* Your task:
Go from the first line to the line with "MB().lathe([(0, -w *" and return those lines verbatim, ends included.

* Provided data:
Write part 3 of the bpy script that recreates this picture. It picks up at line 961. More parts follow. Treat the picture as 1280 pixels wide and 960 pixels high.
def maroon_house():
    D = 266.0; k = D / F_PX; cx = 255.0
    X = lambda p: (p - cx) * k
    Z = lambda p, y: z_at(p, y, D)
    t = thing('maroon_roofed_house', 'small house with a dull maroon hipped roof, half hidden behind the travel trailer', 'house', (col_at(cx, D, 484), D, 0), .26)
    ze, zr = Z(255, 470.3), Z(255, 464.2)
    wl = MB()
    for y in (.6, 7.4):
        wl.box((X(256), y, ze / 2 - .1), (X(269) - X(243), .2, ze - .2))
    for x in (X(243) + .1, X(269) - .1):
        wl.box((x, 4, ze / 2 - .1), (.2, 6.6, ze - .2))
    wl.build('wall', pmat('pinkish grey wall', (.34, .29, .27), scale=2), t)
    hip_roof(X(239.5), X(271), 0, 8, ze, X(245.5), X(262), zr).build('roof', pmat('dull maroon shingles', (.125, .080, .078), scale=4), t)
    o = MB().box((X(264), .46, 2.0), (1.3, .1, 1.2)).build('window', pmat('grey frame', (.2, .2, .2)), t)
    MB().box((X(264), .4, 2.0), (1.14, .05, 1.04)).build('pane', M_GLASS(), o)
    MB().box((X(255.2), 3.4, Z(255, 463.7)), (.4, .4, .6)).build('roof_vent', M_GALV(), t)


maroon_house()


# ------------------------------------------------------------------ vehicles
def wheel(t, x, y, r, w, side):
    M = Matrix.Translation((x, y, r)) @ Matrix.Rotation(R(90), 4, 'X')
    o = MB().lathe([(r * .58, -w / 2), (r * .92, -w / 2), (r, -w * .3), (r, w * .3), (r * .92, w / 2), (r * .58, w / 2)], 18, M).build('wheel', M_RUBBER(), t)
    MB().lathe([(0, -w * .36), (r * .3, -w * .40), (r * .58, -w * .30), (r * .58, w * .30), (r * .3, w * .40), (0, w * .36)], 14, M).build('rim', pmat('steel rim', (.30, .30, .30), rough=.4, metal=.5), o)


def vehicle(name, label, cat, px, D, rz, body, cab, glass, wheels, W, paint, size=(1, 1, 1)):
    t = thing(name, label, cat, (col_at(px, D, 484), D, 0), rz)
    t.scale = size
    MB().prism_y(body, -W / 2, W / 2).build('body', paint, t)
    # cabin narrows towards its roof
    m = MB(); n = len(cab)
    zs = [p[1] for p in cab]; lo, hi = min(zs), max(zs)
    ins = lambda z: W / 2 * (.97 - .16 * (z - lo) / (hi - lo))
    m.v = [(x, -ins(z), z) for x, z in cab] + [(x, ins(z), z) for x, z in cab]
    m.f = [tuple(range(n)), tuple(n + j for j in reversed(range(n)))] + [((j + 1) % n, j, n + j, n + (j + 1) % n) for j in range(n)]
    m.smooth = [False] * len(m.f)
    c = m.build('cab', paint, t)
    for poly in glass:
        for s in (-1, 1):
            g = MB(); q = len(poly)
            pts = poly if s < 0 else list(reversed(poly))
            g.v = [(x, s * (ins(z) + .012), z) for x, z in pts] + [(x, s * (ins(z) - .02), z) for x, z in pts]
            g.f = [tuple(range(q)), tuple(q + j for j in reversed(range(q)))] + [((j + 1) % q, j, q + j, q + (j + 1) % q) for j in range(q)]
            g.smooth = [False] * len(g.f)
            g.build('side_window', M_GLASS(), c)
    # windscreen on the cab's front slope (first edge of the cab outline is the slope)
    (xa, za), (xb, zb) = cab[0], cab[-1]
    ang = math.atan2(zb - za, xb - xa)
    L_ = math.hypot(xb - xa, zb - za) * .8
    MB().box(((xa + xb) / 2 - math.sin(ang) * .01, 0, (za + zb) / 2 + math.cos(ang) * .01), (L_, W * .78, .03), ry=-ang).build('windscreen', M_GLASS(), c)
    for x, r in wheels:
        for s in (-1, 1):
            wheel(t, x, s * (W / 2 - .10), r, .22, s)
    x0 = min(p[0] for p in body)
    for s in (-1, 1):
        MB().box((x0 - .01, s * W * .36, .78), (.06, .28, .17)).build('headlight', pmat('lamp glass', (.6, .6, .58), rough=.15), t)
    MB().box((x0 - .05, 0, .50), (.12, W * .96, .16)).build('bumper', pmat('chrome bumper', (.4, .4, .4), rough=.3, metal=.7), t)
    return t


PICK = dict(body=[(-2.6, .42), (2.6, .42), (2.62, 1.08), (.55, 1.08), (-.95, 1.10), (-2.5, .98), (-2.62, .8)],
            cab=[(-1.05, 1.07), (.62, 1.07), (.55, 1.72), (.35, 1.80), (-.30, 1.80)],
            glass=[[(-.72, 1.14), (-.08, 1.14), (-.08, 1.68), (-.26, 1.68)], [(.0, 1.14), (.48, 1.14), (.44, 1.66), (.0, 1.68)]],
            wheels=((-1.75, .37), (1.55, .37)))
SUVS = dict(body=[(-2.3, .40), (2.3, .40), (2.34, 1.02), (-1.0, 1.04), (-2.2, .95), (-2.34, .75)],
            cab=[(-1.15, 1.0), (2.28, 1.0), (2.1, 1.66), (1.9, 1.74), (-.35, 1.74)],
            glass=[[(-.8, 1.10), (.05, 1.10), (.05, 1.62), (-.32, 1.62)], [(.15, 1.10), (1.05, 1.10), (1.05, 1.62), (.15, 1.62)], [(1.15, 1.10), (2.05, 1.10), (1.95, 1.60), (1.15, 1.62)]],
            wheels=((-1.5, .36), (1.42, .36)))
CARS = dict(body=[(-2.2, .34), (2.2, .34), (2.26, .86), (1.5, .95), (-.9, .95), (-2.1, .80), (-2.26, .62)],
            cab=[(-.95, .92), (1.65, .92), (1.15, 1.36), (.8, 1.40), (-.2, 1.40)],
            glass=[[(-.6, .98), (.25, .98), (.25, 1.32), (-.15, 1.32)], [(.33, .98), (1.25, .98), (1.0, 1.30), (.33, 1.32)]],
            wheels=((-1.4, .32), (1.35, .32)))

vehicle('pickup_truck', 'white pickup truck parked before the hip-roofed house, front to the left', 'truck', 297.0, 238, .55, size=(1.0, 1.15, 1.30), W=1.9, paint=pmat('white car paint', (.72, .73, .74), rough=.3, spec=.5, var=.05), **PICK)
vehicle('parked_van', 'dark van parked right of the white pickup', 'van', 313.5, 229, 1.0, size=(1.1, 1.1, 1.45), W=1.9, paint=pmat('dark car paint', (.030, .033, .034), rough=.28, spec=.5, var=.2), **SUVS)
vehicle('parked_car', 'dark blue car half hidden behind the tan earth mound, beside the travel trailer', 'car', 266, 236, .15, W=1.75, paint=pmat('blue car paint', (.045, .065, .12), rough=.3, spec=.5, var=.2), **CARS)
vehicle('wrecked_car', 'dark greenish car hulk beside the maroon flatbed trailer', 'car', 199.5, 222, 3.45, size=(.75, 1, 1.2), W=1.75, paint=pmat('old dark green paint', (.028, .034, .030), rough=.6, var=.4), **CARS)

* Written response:
Write part 3 of the bpy script that recreates this picture. It picks up at line 961. More parts follow. Treat the picture as 1280 pixels wide and 960 pixels high.
def maroon_house():
    D = 266.0; k = D / F_PX; cx = 255.0
    X = lambda p: (p - cx) * k
    Z = lambda p, y: z_at(p, y, D)
    t = thing('maroon_roofed_house', 'small house with a dull maroon hipped roof, half hidden behind the travel trailer', 'house', (col_at(cx, D, 484), D, 0), .26)
    ze, zr = Z(255, 470.3), Z(255, 464.2)
    wl = MB()
    for y in (.6, 7.4):
        wl.box((X(256), y, ze / 2 - .1), (X(269) - X(243), .2, ze - .2))
    for x in (X(243) + .1, X(269) - .1):
        wl.box((x, 4, ze / 2 - .1), (.2, 6.6, ze - .2))
    wl.build('wall', pmat('pinkish grey wall', (.34, .29, .27), scale=2), t)
    hip_roof(X(239.5), X(271), 0, 8, ze, X(245.5), X(262), zr).build('roof', pmat('dull maroon shingles', (.125, .080, .078), scale=4), t)
    o = MB().box((X(264), .46, 2.0), (1.3, .1, 1.2)).build('window', pmat('grey frame', (.2, .2, .2)), t)
    MB().box((X(264), .4, 2.0), (1.14, .05, 1.04)).build('pane', M_GLASS(), o)
    MB().box((X(255.2), 3.4, Z(255, 463.7)), (.4, .4, .6)).build('roof_vent', M_GALV(), t)


maroon_house()


# ------------------------------------------------------------------ vehicles
def wheel(t, x, y, r, w, side):
    M = Matrix.Translation((x, y, r)) @ Matrix.Rotation(R(90), 4, 'X')
    o = MB().lathe([(r * .58, -w / 2), (r * .92, -w / 2), (r, -w * .3), (r, w * .3), (r * .92, w / 2), (r * .58, w / 2)], 18, M).build('wheel', M_RUBBER(), t)
    MB().lathe([(0, -w * .36), (r * .3, -w * .40), (r * .58, -w * .30), (r * .58, w * .30), (r * .3, w * .40), (0, w * .36)], 14, M).build('rim', pmat('steel rim', (.30, .30, .30), rough=.4, metal=.5), o)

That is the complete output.